Audio By Carbonatix
The United Nations Population Fund (UNFPA) has enrolled six adolescent girls at Techiman in the Bono East Region in a non-formal training programme to acquire employable skills in support of better livelihoods.
The beneficiaries are all minors, aged between 15 and 17, who were single teenage mothers or victims of child marriage.
They were trained in dressmaking and hairdressing to create jobs and wealth for themselves and their families for a secure socio-economic future.
This is to empower adolescent mothers and survivors of child marriage to make a living, address the menace of child marriage and sexual and gender-based violence, and improve reproductive health outcomes.

This is being implemented in six selected areas in the region; Techiman South and Nkoranza South municipalities, Techiman North, Nkoranza North, Pru East and West districts with the support of the Bono East Regional Coordinating Council.
The initiative broadly sought to reduce the prevalence of child marriage and improve the health, safety, and general well-being of young girls and women.
Ms Julian Harrison Mutaah, the UNFPA Regional Focal Person at the RCC, said this during a monitoring exercise in Techiman and other project communities by a team of UNFPA officials to assess and evaluate the progress of implementation, achievements, challenges and lessons learnt.

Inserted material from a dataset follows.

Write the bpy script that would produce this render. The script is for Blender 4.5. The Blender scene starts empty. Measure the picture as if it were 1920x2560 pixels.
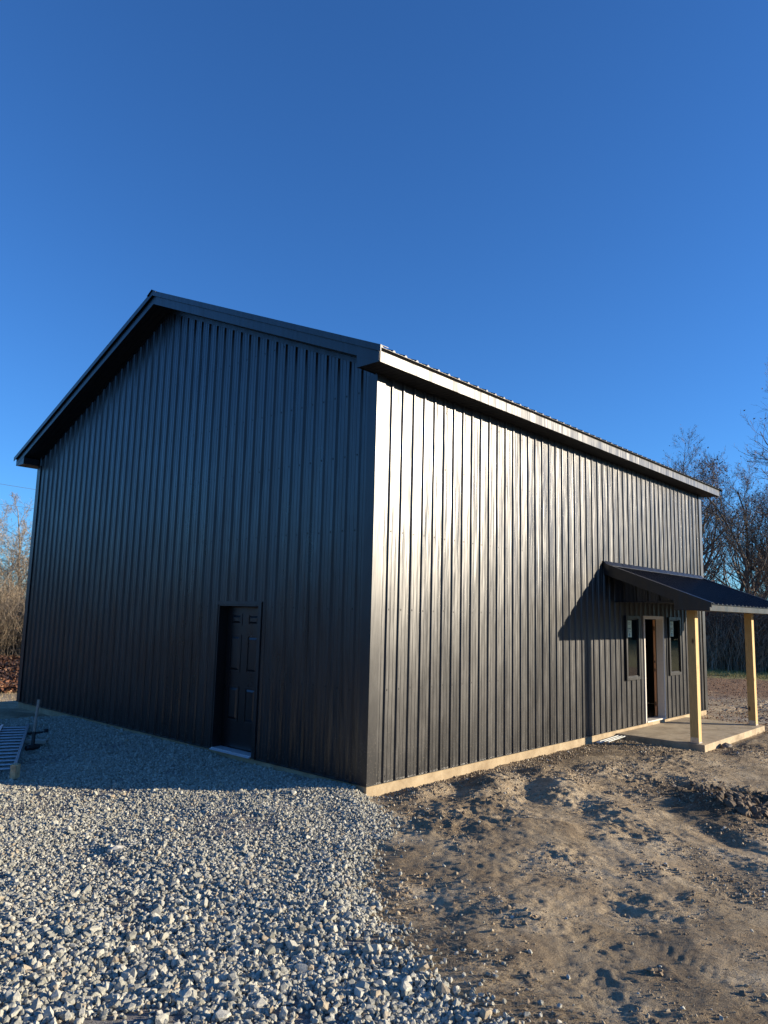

She said the master apprentices had been provided with tools/equipment to facilitate their work to break the cycle of poverty, adolescent motherhood, and child marriage.

Highlighting some achievements since January, this year, Ms Mutaah said a group of trained Muslim men, known as ‘Male Champions’ had formed a club at Kintampo in the Kintampo North Municipality of the region to engage in house-to-house discussions and hold ‘parliamentary sittings’ to educate their peers about the threat of child marriage and gender-based violence.
She shared a testimony of a female beneficiary who, through the knowledge gained, was able to convince her uncle to stop giving out his teenage daughter for marriage, adding that another young man confessed he had stopped smoking because of the exposure through the training.